**Problem to work on**.
Return the lines exactly as they stand, from the first of the material through the line containing "cam.sensor_width = 36;".

========================

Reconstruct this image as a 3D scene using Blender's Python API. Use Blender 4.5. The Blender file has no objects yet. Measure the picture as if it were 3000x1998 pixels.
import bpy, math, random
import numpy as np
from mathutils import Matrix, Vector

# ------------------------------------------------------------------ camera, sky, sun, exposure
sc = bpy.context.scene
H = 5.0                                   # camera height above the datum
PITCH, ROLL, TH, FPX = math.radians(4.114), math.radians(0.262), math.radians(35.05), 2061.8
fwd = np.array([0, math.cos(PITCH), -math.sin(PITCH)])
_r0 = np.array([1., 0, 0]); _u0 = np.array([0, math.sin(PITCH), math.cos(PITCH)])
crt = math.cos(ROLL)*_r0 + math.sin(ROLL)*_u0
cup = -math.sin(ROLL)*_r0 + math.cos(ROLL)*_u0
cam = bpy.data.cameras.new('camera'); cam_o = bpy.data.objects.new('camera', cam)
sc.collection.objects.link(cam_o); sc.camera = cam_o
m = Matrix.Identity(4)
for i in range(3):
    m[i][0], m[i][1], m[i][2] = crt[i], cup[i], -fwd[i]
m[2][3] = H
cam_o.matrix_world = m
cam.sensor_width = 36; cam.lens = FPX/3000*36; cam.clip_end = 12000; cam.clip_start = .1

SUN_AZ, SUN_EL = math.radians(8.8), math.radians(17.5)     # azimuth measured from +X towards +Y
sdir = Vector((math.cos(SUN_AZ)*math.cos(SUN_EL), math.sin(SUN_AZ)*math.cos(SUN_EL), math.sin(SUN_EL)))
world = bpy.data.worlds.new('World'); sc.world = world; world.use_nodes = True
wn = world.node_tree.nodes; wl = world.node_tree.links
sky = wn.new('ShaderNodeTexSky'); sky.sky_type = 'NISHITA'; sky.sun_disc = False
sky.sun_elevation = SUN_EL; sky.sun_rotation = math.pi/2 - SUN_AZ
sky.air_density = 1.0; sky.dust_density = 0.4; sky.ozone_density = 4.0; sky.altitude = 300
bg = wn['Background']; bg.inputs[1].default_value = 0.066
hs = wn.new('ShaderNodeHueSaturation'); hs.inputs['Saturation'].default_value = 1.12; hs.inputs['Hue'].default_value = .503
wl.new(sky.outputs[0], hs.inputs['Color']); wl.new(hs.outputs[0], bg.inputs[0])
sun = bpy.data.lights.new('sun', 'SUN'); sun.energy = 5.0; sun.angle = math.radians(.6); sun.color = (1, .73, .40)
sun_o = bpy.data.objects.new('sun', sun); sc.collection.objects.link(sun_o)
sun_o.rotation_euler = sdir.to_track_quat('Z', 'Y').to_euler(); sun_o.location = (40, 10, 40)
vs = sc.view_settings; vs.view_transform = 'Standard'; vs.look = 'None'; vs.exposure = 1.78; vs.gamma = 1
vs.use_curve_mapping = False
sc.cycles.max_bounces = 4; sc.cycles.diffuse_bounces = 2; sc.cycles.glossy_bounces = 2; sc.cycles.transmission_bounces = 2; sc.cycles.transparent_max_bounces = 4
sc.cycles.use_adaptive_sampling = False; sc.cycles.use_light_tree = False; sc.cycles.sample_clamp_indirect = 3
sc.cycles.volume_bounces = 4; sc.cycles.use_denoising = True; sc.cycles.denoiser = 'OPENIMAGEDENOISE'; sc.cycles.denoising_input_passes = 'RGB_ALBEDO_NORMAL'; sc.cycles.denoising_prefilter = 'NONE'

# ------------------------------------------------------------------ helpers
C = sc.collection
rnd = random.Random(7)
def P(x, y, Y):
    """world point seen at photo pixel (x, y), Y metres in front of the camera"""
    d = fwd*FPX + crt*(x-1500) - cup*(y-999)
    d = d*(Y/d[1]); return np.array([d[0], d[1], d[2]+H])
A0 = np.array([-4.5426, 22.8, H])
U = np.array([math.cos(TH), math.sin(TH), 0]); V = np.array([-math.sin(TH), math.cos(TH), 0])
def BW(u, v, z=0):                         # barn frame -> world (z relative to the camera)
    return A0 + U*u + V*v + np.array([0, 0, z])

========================

**Reply**.
Reconstruct this image as a 3D scene using Blender's Python API. Use Blender 4.5. The Blender file has no objects yet. Measure the picture as if it were 3000x1998 pixels.
import bpy, math, random
import numpy as np
from mathutils import Matrix, Vector

# ------------------------------------------------------------------ camera, sky, sun, exposure
sc = bpy.context.scene
H = 5.0                                   # camera height above the datum
PITCH, ROLL, TH, FPX = math.radians(4.114), math.radians(0.262), math.radians(35.05), 2061.8
fwd = np.array([0, math.cos(PITCH), -math.sin(PITCH)])
_r0 = np.array([1., 0, 0]); _u0 = np.array([0, math.sin(PITCH), math.cos(PITCH)])
crt = math.cos(ROLL)*_r0 + math.sin(ROLL)*_u0
cup = -math.sin(ROLL)*_r0 + math.cos(ROLL)*_u0
cam = bpy.data.cameras.new('camera'); cam_o = bpy.data.objects.new('camera', cam)
sc.collection.objects.link(cam_o); sc.camera = cam_o
m = Matrix.Identity(4)
for i in range(3):
    m[i][0], m[i][1], m[i][2] = crt[i], cup[i], -fwd[i]
m[2][3] = H
cam_o.matrix_world = m
cam.sensor_width = 36; cam.lens = FPX/3000*36; cam.clip_end = 12000; cam.clip_start = .1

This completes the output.